┌─ Recorded information
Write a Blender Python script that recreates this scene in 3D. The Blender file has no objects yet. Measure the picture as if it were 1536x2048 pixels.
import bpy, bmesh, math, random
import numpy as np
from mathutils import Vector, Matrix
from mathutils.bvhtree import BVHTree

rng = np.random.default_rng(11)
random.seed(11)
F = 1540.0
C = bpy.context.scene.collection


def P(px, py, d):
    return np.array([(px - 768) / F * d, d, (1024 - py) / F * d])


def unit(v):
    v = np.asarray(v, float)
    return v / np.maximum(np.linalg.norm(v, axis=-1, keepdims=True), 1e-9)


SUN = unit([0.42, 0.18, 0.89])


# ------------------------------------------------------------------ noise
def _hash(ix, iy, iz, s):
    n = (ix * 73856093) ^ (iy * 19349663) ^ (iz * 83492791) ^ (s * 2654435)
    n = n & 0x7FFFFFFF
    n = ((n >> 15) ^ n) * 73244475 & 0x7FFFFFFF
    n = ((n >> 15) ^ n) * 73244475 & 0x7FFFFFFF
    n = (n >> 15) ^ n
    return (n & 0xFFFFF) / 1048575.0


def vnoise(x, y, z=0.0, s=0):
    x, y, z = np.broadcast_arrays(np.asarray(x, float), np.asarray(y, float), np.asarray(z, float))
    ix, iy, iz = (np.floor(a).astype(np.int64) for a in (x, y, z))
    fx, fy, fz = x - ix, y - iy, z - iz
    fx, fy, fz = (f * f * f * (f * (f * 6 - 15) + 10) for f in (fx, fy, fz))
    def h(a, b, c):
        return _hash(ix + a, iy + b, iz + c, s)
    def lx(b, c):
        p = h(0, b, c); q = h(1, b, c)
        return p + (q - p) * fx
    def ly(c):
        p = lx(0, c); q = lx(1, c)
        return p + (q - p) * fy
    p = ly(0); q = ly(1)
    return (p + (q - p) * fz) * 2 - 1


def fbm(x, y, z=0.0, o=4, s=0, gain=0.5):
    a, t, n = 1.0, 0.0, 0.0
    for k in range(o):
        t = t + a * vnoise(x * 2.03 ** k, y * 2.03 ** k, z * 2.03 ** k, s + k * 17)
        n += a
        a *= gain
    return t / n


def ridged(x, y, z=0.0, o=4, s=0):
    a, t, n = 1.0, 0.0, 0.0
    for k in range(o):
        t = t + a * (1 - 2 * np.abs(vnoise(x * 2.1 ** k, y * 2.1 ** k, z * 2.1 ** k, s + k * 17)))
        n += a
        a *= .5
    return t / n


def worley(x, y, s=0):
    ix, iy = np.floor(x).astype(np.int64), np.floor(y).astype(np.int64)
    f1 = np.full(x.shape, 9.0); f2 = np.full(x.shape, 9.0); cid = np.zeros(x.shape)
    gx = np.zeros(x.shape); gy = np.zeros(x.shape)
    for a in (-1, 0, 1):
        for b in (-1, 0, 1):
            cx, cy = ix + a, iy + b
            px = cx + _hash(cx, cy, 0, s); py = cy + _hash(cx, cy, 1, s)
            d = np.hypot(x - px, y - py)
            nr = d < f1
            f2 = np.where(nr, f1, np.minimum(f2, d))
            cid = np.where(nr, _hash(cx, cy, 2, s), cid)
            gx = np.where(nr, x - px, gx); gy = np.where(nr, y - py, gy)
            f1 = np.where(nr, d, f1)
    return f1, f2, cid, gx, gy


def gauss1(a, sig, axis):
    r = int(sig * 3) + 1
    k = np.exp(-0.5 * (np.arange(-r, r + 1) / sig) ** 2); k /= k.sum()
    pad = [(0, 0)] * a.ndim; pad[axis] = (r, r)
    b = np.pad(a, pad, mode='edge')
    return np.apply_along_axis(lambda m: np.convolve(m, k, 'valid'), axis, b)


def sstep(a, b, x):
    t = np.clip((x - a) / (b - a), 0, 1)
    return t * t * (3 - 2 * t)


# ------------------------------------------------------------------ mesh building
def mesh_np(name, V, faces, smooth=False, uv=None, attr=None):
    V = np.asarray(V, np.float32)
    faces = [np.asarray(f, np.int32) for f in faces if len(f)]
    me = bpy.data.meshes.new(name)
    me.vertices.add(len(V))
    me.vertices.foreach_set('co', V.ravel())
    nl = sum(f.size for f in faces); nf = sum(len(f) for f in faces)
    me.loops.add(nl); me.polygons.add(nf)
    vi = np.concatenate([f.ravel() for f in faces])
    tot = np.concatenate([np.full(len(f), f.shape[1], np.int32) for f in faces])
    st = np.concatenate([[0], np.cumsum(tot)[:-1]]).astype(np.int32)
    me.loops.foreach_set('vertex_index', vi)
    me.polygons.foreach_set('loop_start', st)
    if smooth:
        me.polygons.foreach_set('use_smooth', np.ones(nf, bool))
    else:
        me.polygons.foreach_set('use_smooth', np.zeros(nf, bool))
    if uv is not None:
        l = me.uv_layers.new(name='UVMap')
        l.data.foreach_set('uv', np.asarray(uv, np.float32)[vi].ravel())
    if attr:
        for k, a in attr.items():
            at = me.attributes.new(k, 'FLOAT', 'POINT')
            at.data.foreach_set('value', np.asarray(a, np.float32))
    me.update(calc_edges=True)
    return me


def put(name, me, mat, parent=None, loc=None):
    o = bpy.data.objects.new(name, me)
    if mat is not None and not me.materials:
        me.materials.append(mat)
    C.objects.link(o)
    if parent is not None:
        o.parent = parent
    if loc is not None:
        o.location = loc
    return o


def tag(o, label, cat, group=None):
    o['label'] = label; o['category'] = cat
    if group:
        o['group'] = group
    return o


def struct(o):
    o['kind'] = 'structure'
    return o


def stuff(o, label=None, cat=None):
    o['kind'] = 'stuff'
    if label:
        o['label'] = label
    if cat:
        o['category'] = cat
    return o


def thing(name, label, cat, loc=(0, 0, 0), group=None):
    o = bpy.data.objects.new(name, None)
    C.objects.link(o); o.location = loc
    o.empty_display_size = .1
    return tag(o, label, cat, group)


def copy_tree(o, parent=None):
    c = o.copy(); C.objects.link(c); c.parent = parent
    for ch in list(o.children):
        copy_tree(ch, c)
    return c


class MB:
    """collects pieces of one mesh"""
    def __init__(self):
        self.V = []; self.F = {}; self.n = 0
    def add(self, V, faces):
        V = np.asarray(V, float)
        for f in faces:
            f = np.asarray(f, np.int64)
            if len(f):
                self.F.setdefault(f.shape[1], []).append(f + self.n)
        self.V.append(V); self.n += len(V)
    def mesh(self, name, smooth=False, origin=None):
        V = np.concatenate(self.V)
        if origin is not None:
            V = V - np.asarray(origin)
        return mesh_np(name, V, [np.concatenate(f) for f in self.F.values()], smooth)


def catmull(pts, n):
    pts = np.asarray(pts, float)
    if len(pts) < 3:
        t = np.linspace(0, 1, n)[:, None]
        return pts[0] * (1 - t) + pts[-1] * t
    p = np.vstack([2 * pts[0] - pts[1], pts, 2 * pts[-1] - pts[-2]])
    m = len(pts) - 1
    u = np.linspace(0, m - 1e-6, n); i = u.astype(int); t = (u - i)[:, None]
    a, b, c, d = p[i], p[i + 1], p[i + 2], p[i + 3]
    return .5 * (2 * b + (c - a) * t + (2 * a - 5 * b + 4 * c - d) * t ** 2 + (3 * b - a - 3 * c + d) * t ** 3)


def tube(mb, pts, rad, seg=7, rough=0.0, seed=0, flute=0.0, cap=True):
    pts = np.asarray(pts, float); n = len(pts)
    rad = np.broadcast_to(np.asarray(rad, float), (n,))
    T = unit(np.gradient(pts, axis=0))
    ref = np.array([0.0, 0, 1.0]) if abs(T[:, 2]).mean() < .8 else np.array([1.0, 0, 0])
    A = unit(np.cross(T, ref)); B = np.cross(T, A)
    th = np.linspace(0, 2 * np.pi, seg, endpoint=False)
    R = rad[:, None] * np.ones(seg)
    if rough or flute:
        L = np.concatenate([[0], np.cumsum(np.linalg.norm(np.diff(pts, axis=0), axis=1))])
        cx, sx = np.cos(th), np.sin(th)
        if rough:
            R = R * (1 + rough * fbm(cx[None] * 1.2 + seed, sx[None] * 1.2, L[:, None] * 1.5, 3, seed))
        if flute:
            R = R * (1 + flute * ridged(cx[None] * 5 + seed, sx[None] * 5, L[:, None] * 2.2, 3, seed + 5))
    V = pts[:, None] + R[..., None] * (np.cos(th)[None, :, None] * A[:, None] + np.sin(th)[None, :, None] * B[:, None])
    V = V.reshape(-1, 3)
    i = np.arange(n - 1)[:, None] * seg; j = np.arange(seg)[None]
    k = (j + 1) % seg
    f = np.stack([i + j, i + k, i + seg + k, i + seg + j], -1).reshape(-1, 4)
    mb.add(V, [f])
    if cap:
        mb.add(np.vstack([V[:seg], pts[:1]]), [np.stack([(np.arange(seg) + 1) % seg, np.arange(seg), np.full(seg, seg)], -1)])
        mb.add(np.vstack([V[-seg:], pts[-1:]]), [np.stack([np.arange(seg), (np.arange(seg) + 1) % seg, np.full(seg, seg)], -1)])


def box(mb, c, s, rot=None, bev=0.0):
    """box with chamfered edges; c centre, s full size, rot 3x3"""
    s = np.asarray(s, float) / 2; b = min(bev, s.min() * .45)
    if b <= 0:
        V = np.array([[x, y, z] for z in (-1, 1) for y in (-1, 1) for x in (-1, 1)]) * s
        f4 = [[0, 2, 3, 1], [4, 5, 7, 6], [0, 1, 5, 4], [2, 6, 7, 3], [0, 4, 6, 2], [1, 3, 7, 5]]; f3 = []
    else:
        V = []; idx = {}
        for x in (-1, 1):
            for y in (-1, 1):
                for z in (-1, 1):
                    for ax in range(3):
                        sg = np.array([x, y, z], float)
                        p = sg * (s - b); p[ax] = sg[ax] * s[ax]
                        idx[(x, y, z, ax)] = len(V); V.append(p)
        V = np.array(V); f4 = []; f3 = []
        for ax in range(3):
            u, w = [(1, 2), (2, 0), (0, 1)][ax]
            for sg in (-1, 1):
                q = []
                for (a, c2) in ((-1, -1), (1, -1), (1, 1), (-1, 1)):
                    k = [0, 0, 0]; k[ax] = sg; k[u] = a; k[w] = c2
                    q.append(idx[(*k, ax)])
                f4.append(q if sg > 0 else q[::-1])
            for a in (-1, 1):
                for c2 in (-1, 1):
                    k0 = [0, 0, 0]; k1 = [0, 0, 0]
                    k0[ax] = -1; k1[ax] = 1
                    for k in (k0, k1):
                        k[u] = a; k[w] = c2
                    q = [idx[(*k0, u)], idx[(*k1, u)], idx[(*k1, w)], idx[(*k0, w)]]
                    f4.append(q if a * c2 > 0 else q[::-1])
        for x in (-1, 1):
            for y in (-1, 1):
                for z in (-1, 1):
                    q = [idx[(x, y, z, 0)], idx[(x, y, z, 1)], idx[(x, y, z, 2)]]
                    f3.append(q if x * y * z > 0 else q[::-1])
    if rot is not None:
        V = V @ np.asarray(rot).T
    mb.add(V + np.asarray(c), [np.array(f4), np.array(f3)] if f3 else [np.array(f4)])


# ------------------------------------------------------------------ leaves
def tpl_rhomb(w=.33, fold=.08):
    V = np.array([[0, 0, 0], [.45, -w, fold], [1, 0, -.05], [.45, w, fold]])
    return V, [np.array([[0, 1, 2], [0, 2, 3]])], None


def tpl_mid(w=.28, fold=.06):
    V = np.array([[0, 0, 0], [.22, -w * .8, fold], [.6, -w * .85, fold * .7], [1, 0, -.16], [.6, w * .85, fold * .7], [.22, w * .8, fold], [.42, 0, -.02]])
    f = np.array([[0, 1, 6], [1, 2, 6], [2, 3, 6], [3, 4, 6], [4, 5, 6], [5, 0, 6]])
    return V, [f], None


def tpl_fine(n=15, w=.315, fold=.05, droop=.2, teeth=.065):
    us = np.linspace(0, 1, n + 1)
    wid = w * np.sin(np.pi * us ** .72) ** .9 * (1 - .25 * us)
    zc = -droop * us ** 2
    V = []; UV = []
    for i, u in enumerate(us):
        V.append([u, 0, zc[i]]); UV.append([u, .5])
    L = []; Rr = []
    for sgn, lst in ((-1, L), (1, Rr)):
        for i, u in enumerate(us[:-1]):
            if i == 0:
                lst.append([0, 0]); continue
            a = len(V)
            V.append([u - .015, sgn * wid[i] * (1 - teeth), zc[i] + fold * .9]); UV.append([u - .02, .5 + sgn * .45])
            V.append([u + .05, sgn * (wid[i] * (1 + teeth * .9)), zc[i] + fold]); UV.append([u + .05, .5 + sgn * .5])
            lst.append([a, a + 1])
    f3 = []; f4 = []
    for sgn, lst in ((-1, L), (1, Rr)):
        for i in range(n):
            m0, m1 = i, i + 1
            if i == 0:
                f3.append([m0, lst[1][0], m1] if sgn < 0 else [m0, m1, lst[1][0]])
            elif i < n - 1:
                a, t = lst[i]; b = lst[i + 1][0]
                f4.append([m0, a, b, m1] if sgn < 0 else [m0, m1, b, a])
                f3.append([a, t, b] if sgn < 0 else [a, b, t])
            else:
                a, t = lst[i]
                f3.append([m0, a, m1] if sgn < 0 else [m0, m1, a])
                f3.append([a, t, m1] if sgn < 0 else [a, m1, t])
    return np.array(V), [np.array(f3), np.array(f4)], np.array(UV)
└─
## [Problem requirements]
Quote the data above verbatim from its first line to the line that includes "return (p + (q - p) * fz) * 2 - 1", with both boundary lines retained.

## [Solution for this exercise]
Write a Blender Python script that recreates this scene in 3D. The Blender file has no objects yet. Measure the picture as if it were 1536x2048 pixels.
import bpy, bmesh, math, random
import numpy as np
from mathutils import Vector, Matrix
from mathutils.bvhtree import BVHTree

rng = np.random.default_rng(11)
random.seed(11)
F = 1540.0
C = bpy.context.scene.collection


def P(px, py, d):
    return np.array([(px - 768) / F * d, d, (1024 - py) / F * d])


def unit(v):
    v = np.asarray(v, float)
    return v / np.maximum(np.linalg.norm(v, axis=-1, keepdims=True), 1e-9)


SUN = unit([0.42, 0.18, 0.89])


# ------------------------------------------------------------------ noise
def _hash(ix, iy, iz, s):
    n = (ix * 73856093) ^ (iy * 19349663) ^ (iz * 83492791) ^ (s * 2654435)
    n = n & 0x7FFFFFFF
    n = ((n >> 15) ^ n) * 73244475 & 0x7FFFFFFF
    n = ((n >> 15) ^ n) * 73244475 & 0x7FFFFFFF
    n = (n >> 15) ^ n
    return (n & 0xFFFFF) / 1048575.0


def vnoise(x, y, z=0.0, s=0):
    x, y, z = np.broadcast_arrays(np.asarray(x, float), np.asarray(y, float), np.asarray(z, float))
    ix, iy, iz = (np.floor(a).astype(np.int64) for a in (x, y, z))
    fx, fy, fz = x - ix, y - iy, z - iz
    fx, fy, fz = (f * f * f * (f * (f * 6 - 15) + 10) for f in (fx, fy, fz))
    def h(a, b, c):
        return _hash(ix + a, iy + b, iz + c, s)
    def lx(b, c):
        p = h(0, b, c); q = h(1, b, c)
        return p + (q - p) * fx
    def ly(c):
        p = lx(0, c); q = lx(1, c)
        return p + (q - p) * fy
    p = ly(0); q = ly(1)
    return (p + (q - p) * fz) * 2 - 1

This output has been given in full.